The Financial Conduct Authority Pension Plan has become the latest in a series of schemes to announce an improvement in its financial position arising from an increase in the discount rate.
The discount rate is the investment return assumption used to calculate present value of scheme assets. In the past year, changes to the discount rate have contributed to reductions in deficits totalling hundreds of millions of pounds for both the Premier Foods and Sainsbury's schemes.
In the FCA’s annual report last week, it said an increase in the discount rate had led to a reduction in the IAS 19 deficit to £134.1m at March 31 2016, from £145.6m the year before.
Deciding to derisk in the future when you’re in a better situation is a bit like planning how you’ll spend your lottery winnings
Simeon Willis, KPMG
The discount rate, which shifted to 3.45 per cent from 3.4 per cent, also led to an actuarial loss of £6.5m, from £33.4m in 2015. The plan’s asset allocation remained relatively unchanged throughout the year, but both assets and liabilities improved.
Ben Roe, partner at consultancy Aon Hewitt, said increases in the discount rate were driven primarily by changes in the AA-rated corporate bond yield.
The movement of yields will have had a knock-on effect on the plan’s actuarial losses, he added.
“[Actuarial loss is] the difference between what’s actually happened to the deficit as opposed to [predictions],” he said. “So it’s really the change in the deficit that’s led to the change in that figure, which is itself driven by corporate bond yields.”
“Inflation expectations will also have had an impact,” he added.

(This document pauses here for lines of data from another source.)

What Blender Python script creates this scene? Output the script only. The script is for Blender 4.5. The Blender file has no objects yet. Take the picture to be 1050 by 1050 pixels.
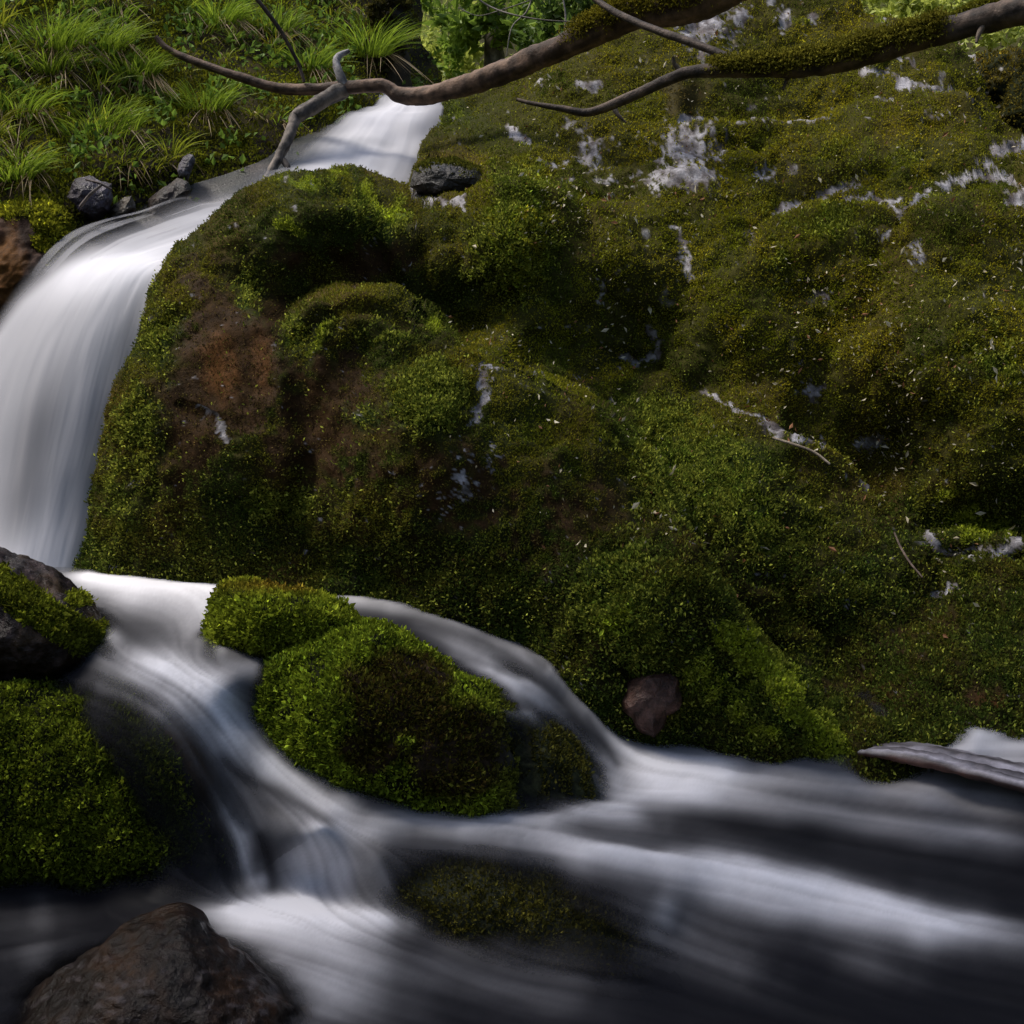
import bpy, math
import numpy as np

rng = np.random.default_rng(7)
SC = bpy.context.scene
COL = SC.collection
F = 1300.0
PITCH = math.radians(5.0)
CZ = 0.95
CP, SP = math.cos(PITCH), math.sin(PITCH)

# ------------------------------------------------------------------ helpers
def ray(px, py):
    """direction of a line of sight per metre of forward distance"""
    a = (np.asarray(px, float) - 525) / F
    b = (525 - np.asarray(py, float)) / F
    dy = CP + SP * b
    return a / dy, (-SP + CP * b) / dy

def P(px, py, Y):
    rx, rz = ray(px, py)
    Y = np.asarray(Y, float)
    return np.stack([rx * Y, Y + 0 * rx, CZ + rz * Y], -1)

def to_px(V):
    d = V - np.array([0, 0, CZ])
    f = d[..., 1] * CP - d[..., 2] * SP
    u = d[..., 1] * SP + d[..., 2] * CP
    f = np.maximum(f, 1e-3)
    return 525 + F * d[..., 0] / f, 525 - F * u / f

def sm(a, b, x):
    t = np.clip((x - a) / (b - a), 0, 1)
    return t * t * (3 - 2 * t)

def lerp(a, b, t):
    return a + (b - a) * t

def _h(i, j, k, seed):
    n = (i * 374761393 + j * 668265263 + k * 2147483647 * 3 + seed * 1274126177) & 0xFFFFFFFF
    n = ((n ^ (n >> 13)) * 1274126177) & 0xFFFFFFFF
    n = ((n ^ (n >> 16)) * 2246822519) & 0xFFFFFFFF
    return ((n ^ (n >> 15)) & 0xFFFFFF) / float(0xFFFFFF)

def vnoise(p, seed=0):
    p = np.asarray(p, float) + 1000.0
    i = np.floor(p).astype(np.int64)
    f = p - i
    u = f * f * f * (f * (f * 6 - 15) + 10)
    r = 0
    for a in (0, 1):
        wa = u[..., 0] if a else 1 - u[..., 0]
        for b in (0, 1):
            wb = u[..., 1] if b else 1 - u[..., 1]
            for c in (0, 1):
                wc = u[..., 2] if c else 1 - u[..., 2]
                r = r + wa * wb * wc * _h(i[..., 0] + a, i[..., 1] + b, i[..., 2] + c, seed)
    return r * 2 - 1

def fbm(p, octv=4, seed=0, gain=.5):
    p = np.asarray(p, float)
    r, a, s = 0, 1.0, 0
    for o in range(octv):
        r = r + a * vnoise(p * (2.03 ** o), seed + o * 17)
        s += a
        a *= gain
    return r / s

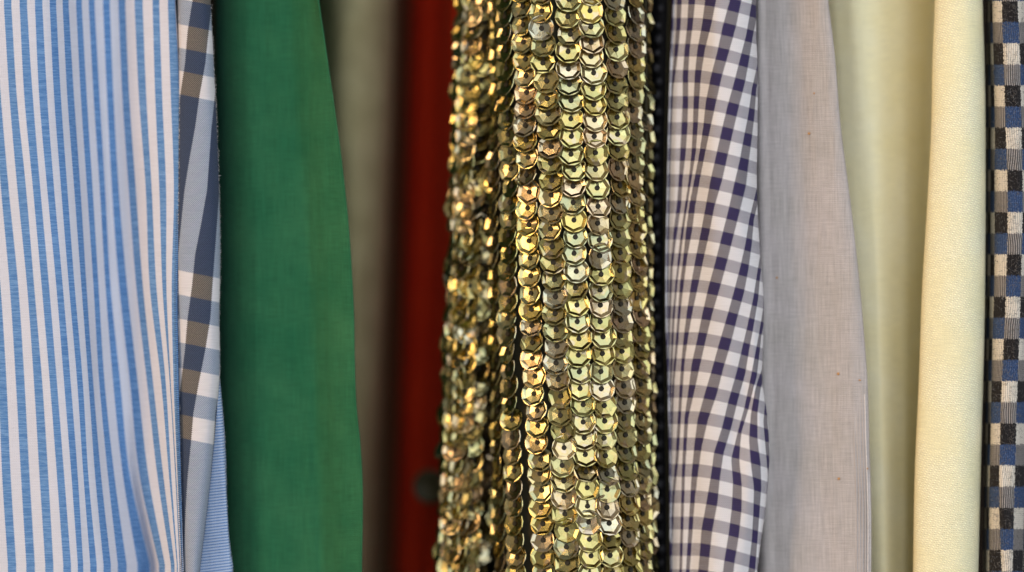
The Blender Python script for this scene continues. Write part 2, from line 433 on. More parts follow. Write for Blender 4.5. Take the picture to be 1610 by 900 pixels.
def scol(u, dep):
    i = int(round((u+9)*2)); return ([(y, TX[j, i]) for j, y in enumerate(yk)], dep)
cols = [(-330, 180), (-320, 60), (-280, 20)] 
cols += [scol(-9+k, 6-k*0.7) for k in (1, 3, 5, 7)]
cols += [scol(0, 0.4), scol(1, 0.2), scol(2, 0.8), scol(3, 2.2), scol(4, [(0, 5), (450, 4.5), (900, 3.5)]), scol(5, [(0, 9), (450, 8.5), (900, 7)]),
         scol(6, [(0, 12.2), (450, 11.5), (700, 11.5), (820, 12), (900, 12.5)]), scol(6.5, [(0, 13.8), (450, 13), (700, 13), (780, 14), (900, 16)]), scol(7, [(0, 14.8), (450, 13.8), (750, 11.5), (900, 9)]),
         scol(8, [(0, 15), (450, 12), (750, 8), (900, 5)]), scol(9, [(0, 12.5), (450, 8.0), (900, 3.5)]), scol(10, [(0, 10), (450, 5.5), (900, 3.2)]),
         scol(11, [(0, 8.3), (450, 4), (900, 3)]),
         ([(0, 275.5), (60, 279), (150, 283), (300, 283), (450, 279.5), (600, 281), (750, 284.5), (900, 288.5)], [(0, 8), (300, 5), (500, 3.6), (900, 3)]),
         ([(0, 270), (150, 277), (300, 277), (450, 275), (900, 283)], [(0, 12), (900, 7)]),
         ([(0, 255), (900, 262)], 30), (245, 90), (240, 180)]
shirt = cloth('striped_shirt', cols, M['stripe'], front=(3, 20), ufun=uf_stripe, wrinkle=0.30, wseed=3, wscale=(45, 170))
tag(shirt, 'blue and white vertically striped cotton shirt, leftmost of the hanging garments', 'shirt')
edge_x = track([(0, 275.5), (60, 279), (150, 283), (300, 283), (450, 279.5), (600, 281), (750, 284.5), (900, 288.5)])
edge_d = track([(0, 8), (300, 5), (500, 3.6), (900, 3)])
def sh_edge(y): return float(np.interp(y, YS, edge_x)), float(np.interp(y, YS, edge_d))
def edge_line(fn, ys, dx, dd, wob=0.0):
    out = []
    for y in ys:
        x, d = fn(y); out.append(P(x+dx+wob*math.sin(y*0.31)+wob*math.sin(y*0.117+2), y, d+dd))
    return out
tube('seam', edge_line(sh_edge, range(300, 1100, 6), -1.2, 0.15, 0.35), 1.5*S, M['navy_thread'], shirt)
# overlock stitches lying across the seam
st = []
for y in np.arange(330, 1000, 3.1):
    x, d = sh_edge(y); st.append([P(x-5.5, y, d-0.12), P(x-3, y+0.8, d-0.35), P(x+0.4, y+1.6, d-0.1)])
joined_tubes('stitching', st, 0.55*S, M['navy_thread'], shirt, n=4, taper=False)['kind'] = 'stuff'
fuzz(shirt, lambda y: (sh_edge(y)[0], sh_edge(y)[1]), M['navy_thread'], 260, y0=200, length=(3, 7))

# ------------------------------------------------------------------ 2. plaid shirt
PL = {  # warp boundaries: number -> (y, x) down the sleeve
 0: [(-60, 312), (0, 302), (50, 294), (100, 290), (140, 284), (220, 274)],
 1: [(0, 334), (60, 327), (100, 323), (150, 314), (200, 307), (250, 298), (300, 290), (400, 280), (500, 268)],
 2: [(60, 350), (160, 336), (200, 332), (300, 325), (350, 316), (400, 306), (450, 301), (500, 294), (550, 290), (600, 284), (700, 272)],
 3: [(200, 356), (300, 345), (450, 334), (500, 331), (550, 323), (600, 313), (650, 304), (700, 300), (750, 295), (800, 292), (850, 290), (900, 288)],
 4: [(500, 360), (600, 346), (650, 338), (700, 335), (750, 331), (800, 325), (850, 319), (900, 313)]}
PT = {k: (np.array([p[0] for p in v]), np.array([p[1] for p in v])) for k, v in PL.items()}
def uf_plaid(y):
    us, xs = [], []
    yy = min(max(y, -60), 900)
    for k, (a, b) in PT.items():
        if a[0] <= yy <= a[-1]: us.append(k); xs.append(float(np.interp(yy, a, b)))
    us = [us[0]-1, *us, us[-1]+1, us[-1]+2]; xs = [xs[0]-33, *xs, xs[-1]+33, xs[-1]+66]
    return np.array(us, float)+0.0, np.array(xs), 33.0
pr = [(0, 331), (40, 333), (100, 336), (200, 341), (300, 344.5), (400, 346), (500, 344.5), (600, 344.5), (640, 341), (700, 336), (800, 326), (900, 314)]
pl = [(0, 282), (100, 283), (200, 282), (300, 281), (420, 279), (500, 280), (600, 282), (750, 285), (900, 289)]
def lerp_tr(a, b, f):
    A, B = track(a), track(b); return list(zip(YS.tolist(), (A*(1-f)+B*f).tolist()))
pcols = [(278, 180), (274, 60), ([(0, 275), (300, 272), (900, 284)], 18), (lerp_tr(pl, pr, -0.03), 7.5), (pl, 4.5), (lerp_tr(pl, pr, 0.12), 3.2), (lerp_tr(pl, pr, 0.35), 2.3), (lerp_tr(pl, pr, 0.6), 2.0),
         (lerp_tr(pl, pr, 0.82), 2.6), (lerp_tr(pl, pr, 0.96), 4.2), (pr, 6), (lerp_tr(pl, pr, 0.95), 9), ([(0, 318), (900, 305)], 22), (300, 70), (292, 180)]
plaid = cloth('plaid_shirt', pcols, M['plaid'], front=(3, 10), ufun=lambda y: uf_plaid(y), vfun=lambda X, Y: Y-(X-300)*0.20-2, wrinkle=0.12, wseed=8, sub=9)
tag(plaid, 'brown, navy and white plaid flannel shirt edge beside the green garment', 'shirt')
prt, plt_ = track(pr), track(pl)
fuzz(plaid, lambda y: (float(np.interp(y, YS, prt)), 5.2), M['white_thread'], 420, y1=640, length=(2, 6), r=0.22)
fuzz(plaid, lambda y: (float(np.interp(y, YS, plt_)), 4.2), M['white_thread'], 420, side=-1, length=(2, 6), r=0.22)

# ------------------------------------------------------------------ 3. fine striped blue shirt behind the plaid one
fr = [(0, 318), (400, 328), (560, 342), (600, 345), (650, 350), (700, 353), (780, 355), (840, 358), (900, 366)]
fcols = [(300, 170), (302, 60), (306, 25), ([(0, 305), (900, 300)], 10.5), ([(0, 318), (900, 325)], 8.5), ([(0, 308), (400, 318), (560, 332), (700, 343), (900, 350)], 7.6),
         ([(0, 314), (400, 324), (560, 338), (700, 350.5), (900, 362)], 8.0), (fr, 9.5), ([(0, 314), (400, 324), (560, 338), (700, 349), (900, 360)], 13), (325, 40), (318, 170)]
fine = cloth('ribbed_blue_shirt', fcols, M['fine'], wrinkle=0.25, wseed=11, wscale=(18, 60), sub=8)
tag(fine, 'blue shirt with fine horizontal ribs peeking out below the plaid shirt', 'shirt')
frt = track(fr); fuzz(fine, lambda y: (float(np.interp(y, YS, frt)), 9.0), M['white_thread'], 130, y0=600, length=(2, 6), r=0.2)

# ------------------------------------------------------------------ 4. green garment
gr = [(0, 501), (60, 510), (130, 520), (200, 530), (280, 540), (350, 547), (420, 552), (500, 556), (560, 557), (640, 560), (700, 566), (740, 568.5), (900, 568.5)]
gm = [(0, 462), (150, 466), (300, 480), (500, 492), (700, 500), (900, 508)]
gs = lambda dx: [(y, x+dx) for y, x in gm]
gcols = [(330, 190), (332, 90), (336, 42), ([(0, 345), (900, 352)], 25), ([(0, 360), (900, 376)], 17.5), ([(0, 388), (900, 406)], 13.6), ([(0, 418), (900, 440)], 13.7),
         (gs(-20), 14.4), (gs(-2), 14.6), (gs(14), 12.9), (gs(31), 10.6), (lerp_tr(gm, gr, 0.95), 7.4), (gr, 7.9),
         (lerp_tr(gm, gr, 0.93), 12.5), ([(0, 470), (900, 520)], 30), (455, 90), (450, 190)]
green = cloth('green_shirt', gcols, M['green'], wrinkle=0.5, wseed=5, wscale=(20, 480), sub=9)
tag(green, 'plain emerald green cotton garment with one soft vertical fold', 'shirt')
grt = track(gr); fuzz(green, lambda y: (float(np.interp(y, YS, grt)), 9.0), M['green'], 110, length=(2, 5), r=0.13)

# ------------------------------------------------------------------ 5. grey olive garment, far back
ocols = [(470, 220), (472, 150), ([(0, 485), (900, 500)], 95), ([(0, 520), (900, 530)], [(0, 62), (500, 74), (900, 90)]), ([(0, 556), (900, 552)], [(0, 55), (500, 68), (900, 86)]),
         ([(0, 590), (900, 572)], [(0, 57), (500, 72), (900, 90)]), ([(0, 612), (400, 603), (900, 585)], [(0, 64), (500, 80), (900, 98)]),
         ([(0, 622), (200, 617), (400, 610), (600, 602), (900, 592)], [(0, 76), (900, 108)]), ([(0, 618), (900, 586)], 125), (570, 220)]
olive = cloth('grey_olive_shirt', ocols, M['olive'], wrinkle=1.2, wseed=14, wscale=(30, 70), sub=8)
tag(olive, 'greyish olive linen garment hanging blurred behind the green one', 'shirt')

# ------------------------------------------------------------------ 6. red garment
rcols = [(650, 260), (646, 180), ([(0, 640), (900, 618)], 140), ([(0, 642), (900, 620)], 112), ([(0, 655), (900, 632)], 92), ([(0, 674), (900, 655)], 83), ([(0, 690), (900, 674)], [(0, 76), (900, 72)]),
         ([(0, 701), (900, 692)], [(0, 52), (450, 56), (900, 66)]), ([(0, 716), (900, 714)], [(0, 40), (450, 44), (900, 60)]), ([(0, 740), (900, 735)], 50), (748, 90), (745, 260)]
red = cloth('red_coat', rcols, M['red'], wrinkle=0.5, wseed=19, wscale=(30, 200), sub=8)
tag(red, 'dark red garment hanging between the grey olive one and the sequin dress', 'coat')
def disc_button(name, px, py, d, r, mat, parent, nrm=(-0.3, -1, 0), th=2.0):
    n = 28; V, F = [], []
    prof = [(0.0, 0.55), (0.62, 0.55), (0.74, 1.0), (0.9, 1.0), (1.0, 0.5), (0.95, -0.6), (0, -0.6)]
    for (rr, z) in prof:
        for k in range(n):
            a = 2*math.pi*k/n; V.append((rr*r*S*math.cos(a), rr*r*S*math.sin(a), z*th*0.001))
    for j in range(len(prof)-1):
        for k in range(n): F.append((j*n+k, j*n+(k+1) % n, (j+1)*n+(k+1) % n, (j+1)*n+k))
    me = bpy.data.meshes.new(name); me.from_pydata(V, [], F); me.update(); me.polygons.foreach_set('use_smooth', [True]*len(F))
    o = link_mesh(name, me, mat, parent); o.location = [float(c) for c in P(px, py, d)]
    o.rotation_euler = Vector(nrm).to_track_quat('Z', 'Y').to_euler(); return o
disc_button('button', 677, 765, 58, 30, M['button'], red)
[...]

Deficit contributions risk
The scheme made no major changes to its asset allocation during the year, but has dynamic derisking triggers in place to reduce its equity allocation in favour of corporate bonds and index-linked gilts when the funding position of the scheme increases.
The FCA’s recent annual report said: “These triggers have been determined to identify material improvements in the plan’s funding position, measured relative to its long-term funding target.”
The triggers are intended to “mitigate the risks of significantly increased future annual pension deficit funding contributions”.
Many schemes use triggers to set the levels at which they automatically make changes to their investments. Schemes using some types of trigger, for example based on gilt yields, have been forced to revise levels down in recent years as rates have remained stubbornly low.
Mark Ashworth, chair at professional trustee company Law Debenture, said: “A number of schemes have reduced target levels… they tend to be recalibrating using their existing levels. Those that were using interest rate levels or funding levels are still doing that but edging down.”
Ashworth added that rate-related triggers were the most common type used, ahead of the funding-based triggers used by the FCA plan and other types such as time-based. “If you have time-based you usually also have some combination,” he said.
Triggers ‘overused and oversold’
Triggers typically sell a higher-risk asset in favour of a lower risk one, such as selling equities in favour of bonds, or diversified growth funds in favour of liability-driven investment. Some schemes opt to sell into cash, but Ashworth warned against it.
“There’s a danger [when] moving into cash that the market moves against you,” he said. “Trustees are generally advised not to be clever with market timing.”
Simeon Willis, head of investment strategy at consultancy KPMG, said derisking triggers were “a little overused and oversold”, and that trustees should be careful not to think of them as a way of reducing risk in the present.
“People describe it as a risk management strategy. Deciding to derisk in the future when you’re in a better situation doesn’t do anything about the situation you’re in now. It’s a bit like planning how you’ll spend your lottery winnings.”